*Exercise directions:* Begin with the first line and repeat exactly through the line containing "for o in list(bpy.data.objects): bpy.data.objects.remove(o)"; leave every image out.
══ Material provided ══
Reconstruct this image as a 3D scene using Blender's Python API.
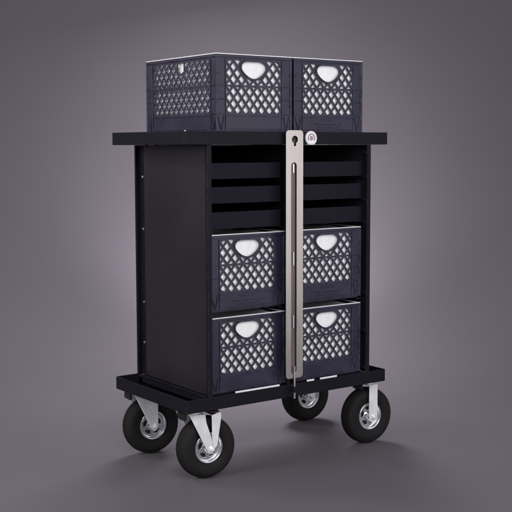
import bpy, bmesh, math, random
from mathutils import Vector, Matrix, Euler
R = math.radians
random.seed(7)
S = bpy.context.scene
C = S.collection
for o in list(bpy.data.objects): bpy.data.objects.remove(o)

# ---------------------------------------------------------------- camera
YAW, PITCH, ROLL = -0.6236, -0.1006, -0.0026
cd = bpy.data.cameras.new('camera'); cam = bpy.data.objects.new('camera', cd); C.objects.link(cam)
fw = Vector((-math.sin(YAW)*math.cos(PITCH), math.cos(YAW)*math.cos(PITCH), math.sin(PITCH)))
r0 = Vector((math.cos(YAW), math.sin(YAW), 0)); u0 = r0.cross(fw)
rr = math.cos(ROLL)*r0 + math.sin(ROLL)*u0; uu = -math.sin(ROLL)*r0 + math.cos(ROLL)*u0
CAMP = Vector((-1.9781, -3.0255, 1.1734))
m = Matrix((( rr.x, uu.x, -fw.x, CAMP.x), (rr.y, uu.y, -fw.y, CAMP.y), (rr.z, uu.z, -fw.z, CAMP.z), (0, 0, 0, 1)))
cam.matrix_world = m
cd.sensor_width = 36; cd.lens = 1081.16/512*36; cd.clip_start = .05; cd.clip_end = 200
S.camera = cam
S.view_settings.view_transform = 'Standard'; S.view_settings.look = 'None'
S.view_settings.exposure = 0; S.view_settings.gamma = 1
S.render.resolution_x = 1024; S.render.resolution_y = 1024

# ---------------------------------------------------------------- world and studio lamps
w = bpy.data.worlds.new('World'); S.world = w; w.use_nodes = True
bg = w.node_tree.nodes['Background']; bg.inputs[0].default_value = (.92, .92, 1, 1); bg.inputs[1].default_value = .30
def area(name, loc, target, size, power, col=(1, 1, 1), sy=None):
    l = bpy.data.lights.new(name, 'AREA'); l.energy = power; l.color = col; l.size = size
    if sy: l.shape = 'RECTANGLE'; l.size_y = sy
    o = bpy.data.objects.new(name, l); C.objects.link(o); o.location = loc
    o.rotation_euler = (Vector(target) - Vector(loc)).to_track_quat('-Z', 'Y').to_euler()
    return o
MID = (.36, .24, .75)
area('key_softbox', (-1.3, -3.6, 2.5), MID, 2.3, 104, (1, .985, .97))
area('fill_softbox', (1.4, -3.0, 1.3), MID, 2.3, 38, (.97, .97, 1))
area('side_softbox', (-3.4, .1, 1.7), MID, 1.6, 72, (1, .97, .97))
area('rim_light', (1.6, 2.6, 3.0), (.3, .2, 1.3), 1.0, 40, (1, 1, 1))  # added unseen light, for highlights along the crate edges
area('rim_light_left', (-1.9, 2.5, 2.6), (.1, .3, 1.3), .8, 26, (1, 1, 1))  # second added light for edge highlights, from behind left
# directions of the set: forward is where the camera looks, seen from above
F = Vector((-math.sin(YAW), math.cos(YAW), 0)); RT = Vector((math.cos(YAW), math.sin(YAW), 0))
FLOOR = .02
CART = Vector((.36, .243, FLOOR))
WALL = 3.3
bl = bpy.data.lights.new('backdrop_glow', 'POINT'); bl.energy = 54; bl.color = (1, .965, 1); bl.shadow_soft_size = .28
bo = bpy.data.objects.new('backdrop_glow', bl); C.objects.link(bo); bo.location = CART + F*1.20 + Vector((0, 0, .88))     # added unseen light behind the cart, for the glow on the paper
sp = bpy.data.lights.new('backdrop_spot', 'SPOT'); sp.energy = 190; sp.spot_size = R(84); sp.spot_blend = 1; sp.color = (1, .965, 1); sp.shadow_soft_size = .2
so_ = bpy.data.objects.new('backdrop_spot', sp); C.objects.link(so_); so_.location = CART + F*.8 + Vector((0, 0, .9))  # added spot hidden by the cart, brightens the upper paper
so_.rotation_euler = (F*(WALL-.8) + Vector((0, 0, -.35))).to_track_quat('-Z', 'Y').to_euler()

# ---------------------------------------------------------------- materials
def mat(name, col, rough=.5, metal=0, spec=.5, bump=0, bscale=300, var=0, vscale=6, rvar=0, stretch=(1, 1, 1), coat=0):
    m = bpy.data.materials.new(name); m.use_nodes = True; nt = m.node_tree; b = nt.nodes['Principled BSDF']
    b.inputs['Base Color'].default_value = (*col, 1); b.inputs['Roughness'].default_value = rough
    b.inputs['Metallic'].default_value = metal; b.inputs['Specular IOR Level'].default_value = spec
    b.inputs['Coat Weight'].default_value = coat
    tc = nt.nodes.new('ShaderNodeTexCoord'); mp = nt.nodes.new('ShaderNodeMapping'); mp.inputs['Scale'].default_value = stretch
    nt.links.new(tc.outputs['Object'], mp.inputs['Vector'])
    if bump:
        n = nt.nodes.new('ShaderNodeTexNoise'); n.inputs['Scale'].default_value = bscale; n.inputs['Detail'].default_value = 3
        bp = nt.nodes.new('ShaderNodeBump'); bp.inputs['Strength'].default_value = bump; bp.inputs['Distance'].default_value = .001
        nt.links.new(mp.outputs[0], n.inputs['Vector']); nt.links.new(n.outputs['Fac'], bp.inputs['Height']); nt.links.new(bp.outputs[0], b.inputs['Normal'])
    if var or rvar:
        n = nt.nodes.new('ShaderNodeTexNoise'); n.inputs['Scale'].default_value = vscale; n.inputs['Detail'].default_value = 5
        nt.links.new(mp.outputs[0], n.inputs['Vector'])
        if var:
            cr = nt.nodes.new('ShaderNodeValToRGB'); cr.color_ramp.elements[0].position = .3; cr.color_ramp.elements[1].position = .7
            cr.color_ramp.elements[0].color = (*[c*(1-var) for c in col], 1); cr.color_ramp.elements[1].color = (*[min(1, c*(1+var)) for c in col], 1)
            nt.links.new(n.outputs['Fac'], cr.inputs[0]); nt.links.new(cr.outputs[0], b.inputs['Base Color'])
        if rvar:
            mr = nt.nodes.new('ShaderNodeMapRange'); mr.inputs['To Min'].default_value = rough-rvar; mr.inputs['To Max'].default_value = rough+rvar
            nt.links.new(n.outputs['Fac'], mr.inputs[0]); nt.links.new(mr.outputs[0], b.inputs['Roughness'])
    return m
M = dict(
    coat=mat('black_powder_coat', (.0080, .0072, .0125), .50, spec=.12, bump=.25, bscale=900, var=.12, vscale=5, rvar=.06),
    panel=mat('black_panel_paint', (.0165, .0140, .0180), .42, spec=.32, bump=.2, bscale=700, var=.10, vscale=3, rvar=.16),
    drawer=mat('charcoal_drawer_paint', (.0085, .0080, .0150), .55, spec=.10, bump=.2, bscale=800, var=.12, vscale=7, rvar=.05),
    navy=mat('navy_crate_plastic', (.0235, .0205, .0420), .40, spec=.33, bump=.15, bscale=260, var=.26, vscale=11, rvar=.12),
    ink=mat('dark_moulded_lettering', (.012, .011, .022), .5, bump=.1),
    bright_insert=mat('white_insert', (.88, .88, .89), .55, bump=.6, bscale=40, var=.07, vscale=45),
    bright_line=mat('pale_highlight_line', (.84, .84, .86), .3, bump=.1, var=.05, vscale=40),  # pale colour standing in for bright lines on rims and deck
    rubber=mat('black_tyre_rubber', (.007, .006, .0065), .75, spec=.3, bump=.4, bscale=500, var=.25, vscale=30, rvar=.1),
    chrome=mat('polished_zinc_rim', (.93, .94, .97), .17, metal=.92, bump=.12, bscale=60, var=.05, vscale=30, rvar=.06),
    zinc=mat('zinc_plated_steel', (.94, .95, .98), .26, metal=.35, bump=.12, bscale=90, var=.1, vscale=25, rvar=.08),
    steel=mat('champagne_steel', (.47, .428, .408), .36, metal=1, bump=.12, bscale=140, var=.07, vscale=30, rvar=.08, stretch=(6, 6, .3)),
    inner=mat('bronze_slot_channel', (.17, .125, .12), .5, metal=.7, bump=.1, bscale=140, var=.15, vscale=20, rvar=.08, stretch=(6, 6, .4)),
    bright=mat('bright_steel', (.86, .85, .85), .3, metal=1, bump=.1, var=.06, vscale=60),
    lockw=mat('lock_face_metal', (.78, .76, .77), .4, metal=.35, bump=.1, var=.05, vscale=60),
    hole=mat('dark_keyway', (.006, .006, .006), .6, bump=.1),
    red=mat('copper_washer', (.20, .12, .13), .4, metal=.4, bump=.1),
    paper=mat('grey_seamless_paper', (.116, .105, .122), .9, spec=.15, bump=.15, bscale=60, var=.03, vscale=1.2),
)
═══
*Answer to this exercise:*
Reconstruct this image as a 3D scene using Blender's Python API.
import bpy, bmesh, math, random
from mathutils import Vector, Matrix, Euler
R = math.radians
random.seed(7)
S = bpy.context.scene
C = S.collection
for o in list(bpy.data.objects): bpy.data.objects.remove(o)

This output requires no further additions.